Retype only what runs from the beginning of the data through the line with "from mathutils.geometry import"; please omit the pictures and keep every line exact.
↓
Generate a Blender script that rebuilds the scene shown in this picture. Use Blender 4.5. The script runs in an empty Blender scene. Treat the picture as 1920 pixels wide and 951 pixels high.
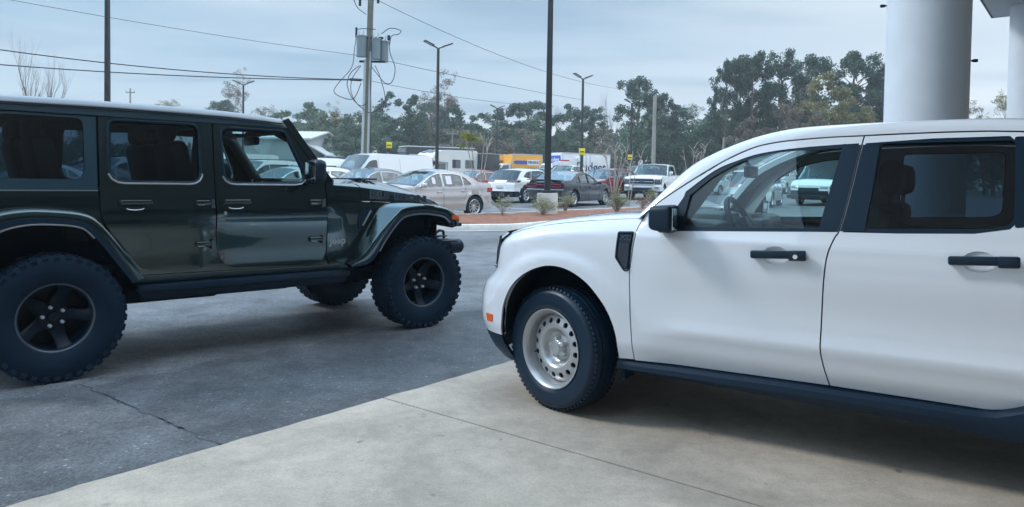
import bpy, bmesh, math, random
from math import sin, cos, pi, radians, sqrt, atan2, hypot
from mathutils import Vector, Matrix, Euler
from mathutils.geometry import delaunay_2d_cdt

S = bpy.context.scene
COL = S.collection

# ------------------------------------------------------------------ camera
cam = bpy.data.cameras.new('camera')
cam.sensor_fit = 'HORIZONTAL'
cam.sensor_width = 36.0
cam.lens = 36.0 * 1387 / 1920
cam.shift_y = -(475.5 - 382) / 1920
cam.clip_start = 0.05
cam.clip_end = 3000
camo = bpy.data.objects.new('camera', cam)
COL.objects.link(camo)
camo.matrix_world = Matrix.Translation((0, 0, 1.37)) @ Matrix.Rotation(radians(90 - 1.67), 4, 'X') @ Matrix.Rotation(radians(0.9), 4, 'Z')
S.camera = camo

# ------------------------------------------------------------------ sky, sun, exposure
SUN_EL, SUN_AZ = radians(42), radians(174)      # azimuth of the sun counted from +X towards +Y
W = bpy.data.worlds.new('World')
S.world = W
W.use_nodes = True
nt = W.node_tree
nt.nodes.clear()
N = nt.nodes.new
L = nt.links.new
out = N('ShaderNodeOutputWorld')
bg = N('ShaderNodeBackground')
bg.inputs['Strength'].default_value = 0.10
sky = N('ShaderNodeTexSky')
sky.sky_type = 'NISHITA'
sky.sun_disc = False
sky.sun_elevation = SUN_EL
sky.sun_rotation = (pi / 2 - SUN_AZ) % (2 * pi)
tc = N('ShaderNodeTexCoord')
sep = N('ShaderNodeSeparateXYZ')
L(tc.outputs['Generated'], sep.inputs[0])
zadd = N('ShaderNodeMath'); zadd.operation = 'MAXIMUM'; zadd.inputs[1].default_value = 0.0
L(sep.outputs['Z'], zadd.inputs[0])
zz = N('ShaderNodeMath'); zz.operation = 'ADD'; zz.inputs[1].default_value = 0.10
L(zadd.outputs[0], zz.inputs[0])
dx = N('ShaderNodeMath'); dx.operation = 'DIVIDE'; L(sep.outputs['X'], dx.inputs[0]); L(zz.outputs[0], dx.inputs[1])
dy = N('ShaderNodeMath'); dy.operation = 'DIVIDE'; L(sep.outputs['Y'], dy.inputs[0]); L(zz.outputs[0], dy.inputs[1])
cmb = N('ShaderNodeCombineXYZ'); L(dx.outputs[0], cmb.inputs[0]); L(dy.outputs[0], cmb.inputs[1])
mp = N('ShaderNodeMapping'); mp.inputs['Scale'].default_value = (0.30, 0.62, 1); mp.inputs['Location'].default_value = (3.3, 1.2, 0)
L(cmb.outputs[0], mp.inputs[0])
n1 = N('ShaderNodeTexNoise'); n1.inputs['Scale'].default_value = 0.9; n1.inputs['Detail'].default_value = 5; n1.inputs['Roughness'].default_value = 0.5; n1.inputs['Distortion'].default_value = 0.4
L(mp.outputs[0], n1.inputs['Vector'])
r1 = N('ShaderNodeValToRGB')
r1.color_ramp.elements[0].position = 0.40; r1.color_ramp.elements[0].color = (1.6, 2.6, 3.6, 1)
r1.color_ramp.elements[1].position = 0.62; r1.color_ramp.elements[1].color = (4.1, 4.55, 5.0, 1)
e = r1.color_ramp.elements.new(0.52); e.color = (2.5, 3.3, 4.1, 1)
L(n1.outputs['Fac'], r1.inputs['Fac'])
n2 = N('ShaderNodeTexNoise'); n2.inputs['Scale'].default_value = 2.2; n2.inputs['Detail'].default_value = 4; n2.inputs['Roughness'].default_value = 0.45
L(mp.outputs[0], n2.inputs['Vector'])
r2 = N('ShaderNodeValToRGB')
r2.color_ramp.elements[0].position = 0.50; r2.color_ramp.elements[0].color = (1, 1, 1, 1)
r2.color_ramp.elements[1].position = 0.68; r2.color_ramp.elements[1].color = (0.68, 0.75, 0.82, 1)
L(n2.outputs['Fac'], r2.inputs['Fac'])
mul = N('ShaderNodeMix'); mul.data_type = 'RGBA'; mul.blend_type = 'MULTIPLY'; mul.inputs[0].default_value = 1
hzn = N('ShaderNodeMapRange'); hzn.interpolation_type = 'SMOOTHSTEP'   # paler, milky air low down
hzn.inputs[1].default_value = 0.02; hzn.inputs[2].default_value = 0.24; hzn.inputs[3].default_value = 0.62; hzn.inputs[4].default_value = 0.0
L(sep.outputs['Z'], hzn.inputs[0])
mlk = N('ShaderNodeMix'); mlk.data_type = 'RGBA'; mlk.inputs[7].default_value = (4.25, 4.7, 5.15, 1)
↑
* _EXERCISE SOLUTION_
Generate a Blender script that rebuilds the scene shown in this picture. Use Blender 4.5. The script runs in an empty Blender scene. Treat the picture as 1920 pixels wide and 951 pixels high.
import bpy, bmesh, math, random
from math import sin, cos, pi, radians, sqrt, atan2, hypot
from mathutils import Vector, Matrix, Euler
from mathutils.geometry import delaunay_2d_cdt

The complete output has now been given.